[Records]
- - -

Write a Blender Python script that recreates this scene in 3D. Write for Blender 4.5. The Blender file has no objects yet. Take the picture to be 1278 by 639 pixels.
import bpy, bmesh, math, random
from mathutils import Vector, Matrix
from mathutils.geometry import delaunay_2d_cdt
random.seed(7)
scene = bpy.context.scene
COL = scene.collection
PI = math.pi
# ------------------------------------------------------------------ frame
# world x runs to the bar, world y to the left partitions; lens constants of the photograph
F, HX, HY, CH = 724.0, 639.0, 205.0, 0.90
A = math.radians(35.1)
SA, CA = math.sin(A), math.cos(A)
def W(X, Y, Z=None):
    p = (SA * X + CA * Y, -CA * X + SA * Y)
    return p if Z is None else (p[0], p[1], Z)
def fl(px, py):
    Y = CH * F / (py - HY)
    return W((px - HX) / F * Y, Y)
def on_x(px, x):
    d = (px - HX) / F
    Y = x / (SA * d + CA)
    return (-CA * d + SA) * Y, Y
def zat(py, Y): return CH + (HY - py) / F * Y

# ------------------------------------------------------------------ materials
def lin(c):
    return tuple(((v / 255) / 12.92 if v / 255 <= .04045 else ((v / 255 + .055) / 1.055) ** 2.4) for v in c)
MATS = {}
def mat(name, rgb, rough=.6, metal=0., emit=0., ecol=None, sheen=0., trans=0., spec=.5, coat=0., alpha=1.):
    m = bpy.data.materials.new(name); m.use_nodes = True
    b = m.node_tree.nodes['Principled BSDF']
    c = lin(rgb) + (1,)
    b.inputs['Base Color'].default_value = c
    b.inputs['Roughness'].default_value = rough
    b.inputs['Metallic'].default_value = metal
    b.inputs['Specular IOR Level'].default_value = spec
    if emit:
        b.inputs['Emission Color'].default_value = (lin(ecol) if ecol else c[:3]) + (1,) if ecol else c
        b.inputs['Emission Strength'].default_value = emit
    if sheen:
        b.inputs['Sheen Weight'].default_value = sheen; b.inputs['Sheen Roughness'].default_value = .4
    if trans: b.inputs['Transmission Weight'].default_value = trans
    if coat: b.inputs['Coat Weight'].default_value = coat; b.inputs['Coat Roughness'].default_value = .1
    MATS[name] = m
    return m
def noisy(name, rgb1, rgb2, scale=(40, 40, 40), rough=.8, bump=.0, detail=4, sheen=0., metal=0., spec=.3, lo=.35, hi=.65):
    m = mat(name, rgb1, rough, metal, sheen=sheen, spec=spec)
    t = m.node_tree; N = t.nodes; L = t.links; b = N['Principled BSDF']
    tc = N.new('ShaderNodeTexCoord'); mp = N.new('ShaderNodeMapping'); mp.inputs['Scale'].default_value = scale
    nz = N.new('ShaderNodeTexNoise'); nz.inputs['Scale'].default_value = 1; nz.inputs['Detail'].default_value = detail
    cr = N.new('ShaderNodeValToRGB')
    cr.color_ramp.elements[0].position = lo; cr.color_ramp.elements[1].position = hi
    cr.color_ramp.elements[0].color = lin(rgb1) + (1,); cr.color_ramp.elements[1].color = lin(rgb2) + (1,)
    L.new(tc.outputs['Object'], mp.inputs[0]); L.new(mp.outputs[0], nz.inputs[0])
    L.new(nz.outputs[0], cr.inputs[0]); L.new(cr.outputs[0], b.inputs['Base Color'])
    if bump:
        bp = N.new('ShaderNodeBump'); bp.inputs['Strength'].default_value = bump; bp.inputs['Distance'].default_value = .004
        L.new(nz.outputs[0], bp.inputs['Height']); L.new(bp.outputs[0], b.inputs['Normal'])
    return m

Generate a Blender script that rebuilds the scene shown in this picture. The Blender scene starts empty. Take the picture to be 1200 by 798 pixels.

- - -

_Goal_
Retype the whole listing above exactly.

_The result_
Write a Blender Python script that recreates this scene in 3D. Write for Blender 4.5. The Blender file has no objects yet. Take the picture to be 1278 by 639 pixels.
import bpy, bmesh, math, random
from mathutils import Vector, Matrix
from mathutils.geometry import delaunay_2d_cdt
random.seed(7)
scene = bpy.context.scene
COL = scene.collection
PI = math.pi
# ------------------------------------------------------------------ frame
# world x runs to the bar, world y to the left partitions; lens constants of the photograph
F, HX, HY, CH = 724.0, 639.0, 205.0, 0.90
A = math.radians(35.1)
SA, CA = math.sin(A), math.cos(A)
def W(X, Y, Z=None):
    p = (SA * X + CA * Y, -CA * X + SA * Y)
    return p if Z is None else (p[0], p[1], Z)
def fl(px, py):
    Y = CH * F / (py - HY)
    return W((px - HX) / F * Y, Y)
def on_x(px, x):
    d = (px - HX) / F
    Y = x / (SA * d + CA)
    return (-CA * d + SA) * Y, Y
def zat(py, Y): return CH + (HY - py) / F * Y

# ------------------------------------------------------------------ materials
def lin(c):
    return tuple(((v / 255) / 12.92 if v / 255 <= .04045 else ((v / 255 + .055) / 1.055) ** 2.4) for v in c)
MATS = {}
def mat(name, rgb, rough=.6, metal=0., emit=0., ecol=None, sheen=0., trans=0., spec=.5, coat=0., alpha=1.):
    m = bpy.data.materials.new(name); m.use_nodes = True
    b = m.node_tree.nodes['Principled BSDF']
    c = lin(rgb) + (1,)
    b.inputs['Base Color'].default_value = c
    b.inputs['Roughness'].default_value = rough
    b.inputs['Metallic'].default_value = metal
    b.inputs['Specular IOR Level'].default_value = spec
    if emit:
        b.inputs['Emission Color'].default_value = (lin(ecol) if ecol else c[:3]) + (1,) if ecol else c
        b.inputs['Emission Strength'].default_value = emit
    if sheen:
        b.inputs['Sheen Weight'].default_value = sheen; b.inputs['Sheen Roughness'].default_value = .4
    if trans: b.inputs['Transmission Weight'].default_value = trans
    if coat: b.inputs['Coat Weight'].default_value = coat; b.inputs['Coat Roughness'].default_value = .1
    MATS[name] = m
    return m
def noisy(name, rgb1, rgb2, scale=(40, 40, 40), rough=.8, bump=.0, detail=4, sheen=0., metal=0., spec=.3, lo=.35, hi=.65):
    m = mat(name, rgb1, rough, metal, sheen=sheen, spec=spec)
    t = m.node_tree; N = t.nodes; L = t.links; b = N['Principled BSDF']
    tc = N.new('ShaderNodeTexCoord'); mp = N.new('ShaderNodeMapping'); mp.inputs['Scale'].default_value = scale
    nz = N.new('ShaderNodeTexNoise'); nz.inputs['Scale'].default_value = 1; nz.inputs['Detail'].default_value = detail
    cr = N.new('ShaderNodeValToRGB')
    cr.color_ramp.elements[0].position = lo; cr.color_ramp.elements[1].position = hi
    cr.color_ramp.elements[0].color = lin(rgb1) + (1,); cr.color_ramp.elements[1].color = lin(rgb2) + (1,)
    L.new(tc.outputs['Object'], mp.inputs[0]); L.new(mp.outputs[0], nz.inputs[0])
    L.new(nz.outputs[0], cr.inputs[0]); L.new(cr.outputs[0], b.inputs['Base Color'])
    if bump:
        bp = N.new('ShaderNodeBump'); bp.inputs['Strength'].default_value = bump; bp.inputs['Distance'].default_value = .004
        L.new(nz.outputs[0], bp.inputs['Height']); L.new(bp.outputs[0], b.inputs['Normal'])
    return m

Generate a Blender script that rebuilds the scene shown in this picture. The Blender scene starts empty. Take the picture to be 1200 by 798 pixels.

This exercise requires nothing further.